Seit dem 16. Jahrhundert wird der Alexandriner zum bevorzugten Vers der französischen Tragödien (Corneille / Racine), ein Jahrhundert später erklärt ihn Martin Opitz in geringfügig abgewandelter Form zum Hauptversmaß deutscher Dichtung. Und in der Tat handelt es sich beim Alexandriner um den wichtigsten Vers der barocken Verssprache – nicht nur in der Lyrik, sondern auch in Epik und Dramatik.

Der Alexandriner ist ein jambisch alternierender, sechshebiger Reimvers: er beginnt auftaktig, also mit einer unbetonten Silbe, dann wechseln sechs Hebungen mit je einer Senkung. Die sogenannte Kadenz, das Versende, kann sowohl aus einer betonten ("männlichen") als auch aus einer unbetonten ("weiblichen") Silbe bestehen. Je nach Endung ist der Alexandriner damit zwölf- oder dreizehnsilbig. In der Mitte, nach der dritten Hebung, ist der Vers durch eine Zäsur deutlich unterteilt, die zu einer antithetischen oder auch parallelen Gestaltung der beiden Vershälften einlädt.
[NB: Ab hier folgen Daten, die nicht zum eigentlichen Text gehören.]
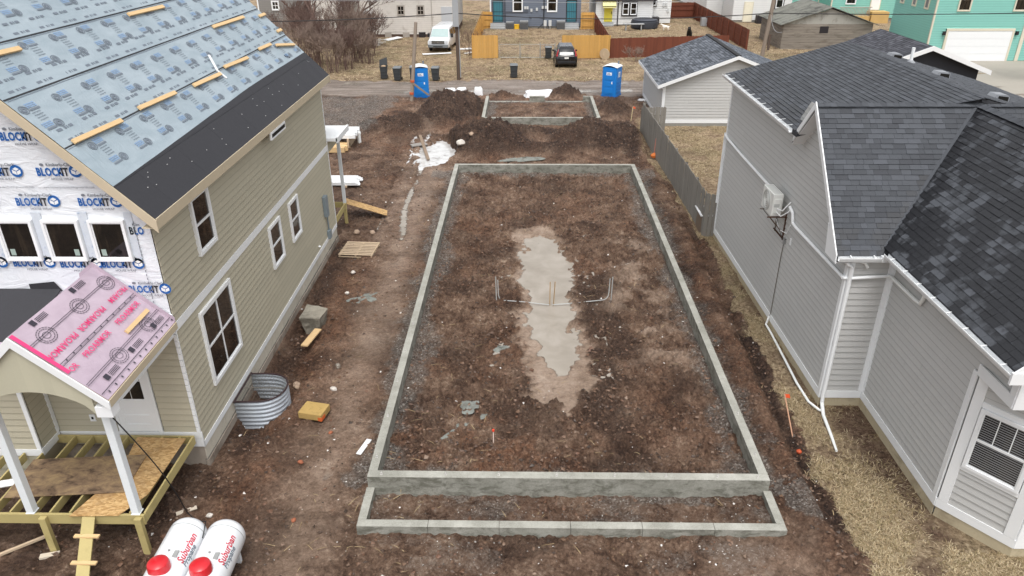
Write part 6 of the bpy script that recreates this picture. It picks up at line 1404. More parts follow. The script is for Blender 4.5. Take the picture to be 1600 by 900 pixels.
# portable toilets
M('toilet_blue','#1f7fd1',.42,.06,3,fine=.03); M('toilet_blue_dark','#1a6cb8',.45,.05); M('roof_white','#eceff1',.4,.03)
def toilet(x,y,rz,label):
    T=thing('portable_toilet',label,'portable toilet',(x,y,0),'blue portable toilets by the alley',rz)
    MB().box(-.56,.56,-.56,.56,0,.12).build('skid',MATS['toilet_blue_dark'],T,local=True,bevel=.01)
    c_=.07; poly=[(-.54+c_,-.54),(.54-c_,-.54),(.54,-.54+c_),(.54,.54-c_),(.54-c_,.54),(-.54+c_,.54),(-.54,.54-c_),(-.54,-.54+c_)]
    MB().prism([(a,b_,.12) for a,b_ in poly],(0,0,1.92)).build('cabin',MATS['toilet_blue'],T,local=True,bevel=.012)
    # raised door, ribs, arched panels
    MB().box(-.36,.36,-.565,-.541,.2,1.88).build('door',MATS['toilet_blue'],T,local=True,bevel=.01)
    for k in range(3): MB().box(-.30,.30,-.582,-.566,.3+.5*k*.9,.62+.45*k).build('door_rib',MATS['toilet_blue_dark'] if k==9 else MATS['toilet_blue'],T,local=True,bevel=.012)
    for s in (-1,1):
        for k in range(4): MB().box(s*.541,s*.562,-.38,.38,.3+.2*k*1.1,.42+.2*k*1.1).build('side_rib',MATS['toilet_blue'],T,local=True,bevel=.01)
        MB().box(s*.541,s*.552,-.17,.17,1.35,1.72).build('notice',MATS['roof_white'],T,local=True)
        for k in range(3): MB().box(s*.553,s*.555,-.12,.12,1.42+.09*k,1.45+.09*k).build('notice_line',MATS['print_grey'],T,local=True)
    MB().box(-.2,.2,-.576,-.566,1.42,1.72).build('notice',MATS['roof_white'],T,local=True)
    for k in range(3): MB().box(-.15,.15-.05*k,-.579,-.577,1.48+.08*k,1.51+.08*k).build('notice_line',MATS['ink_blue'],T,local=True)
    MB().box(.2,.28,-.59,-.566,.95,1.1).build('latch',MATS['roof_white'],T,local=True)
    vs=[];n=9
    for i in range(n):
        for j in range(n):
            u=i/(n-1)*2-1; v=j/(n-1)*2-1; vs.append((u*.57,v*.57,2.04+.20*(1-u**2)*(1-.35*v**2)+.02))
    fs=[(i*n+j,(i+1)*n+j,(i+1)*n+j+1,i*n+j+1) for i in range(n-1) for j in range(n-1)]
    r=MB().add(vs,fs).build('roof',MATS['roof_white'],T,smooth=True,local=True); sd2=r.modifiers.new('thickness','SOLIDIFY'); sd2.thickness=.03
    MB().lathe([(.05,2.1),(.05,2.36),(.07,2.38)],(.3,.35,0),10).build('vent_stack',MATS['print_grey'],T,local=True)
toilet(6.15,53.35,math.radians(-28),'blue portable toilet with white roof right of the garage foundation')
toilet(-7.45,53.1,math.radians(12),'blue portable toilet behind the leaning pole on the alley edge')
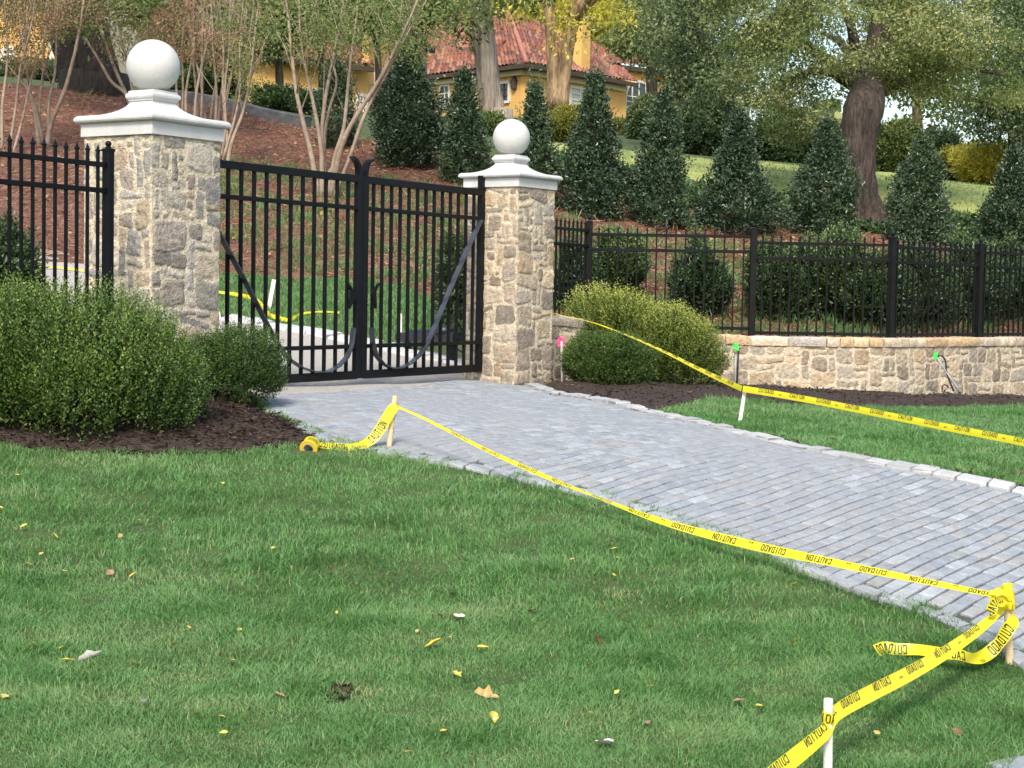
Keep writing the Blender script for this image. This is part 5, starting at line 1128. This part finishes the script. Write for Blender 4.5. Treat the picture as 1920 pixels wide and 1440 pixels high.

So beispielsweise bei Gryphius in dem Gedicht Es ist alles eitell (S. 268 f.):

DU sihst / wohin du sihst nur eitelkeit auf erden.
Was dieser heute bawt / reist jener morgen ein:
Wo itzund städte stehn / wird eine wiesen sein
Auff der ein schäffers kind wird spilen mitt den heerden.

u - u - u - / u - u - u - u
u - u - u - / u - u - u -
u - u - u - / u - u - u -
u - u - u - / u - u - u - u

u = unbetonte Silbe
- = betonte Silbe

Die antithetischen Möglichkeiten des Alexandriners macht der zweite Vers besonders deutlich, indem das konstruktive Bauen der Städte dem destruktiven Einreißen gegenübergestellt wird. Die Querstriche, die in diesem Fall mit der Zäsur zusammenfallen, sind als von Gryphius gesetzte Satzzeichen zu verstehen, die Zäsur liegt immer in der Mitte der Verse (vgl. metrisches Schema), also nach "sihst", "bawt", "stehn" und "kind". Liest man das Gedicht laut, macht man an diesen Stellen unwillkürlich eine Pause.

Die Versenden sind in diesem Gedicht gekennzeichnet durch einen umarmenden oder Schweifreim, bei dem sich jeweils die beiden unbetonten (1. und 4. Vers) und die beiden betonten (2. und 3. Vers) Endungen miteinander reimen. Es gibt aber auch Gedichte in Alexandrinern, die in Paarreimen geschrieben sind.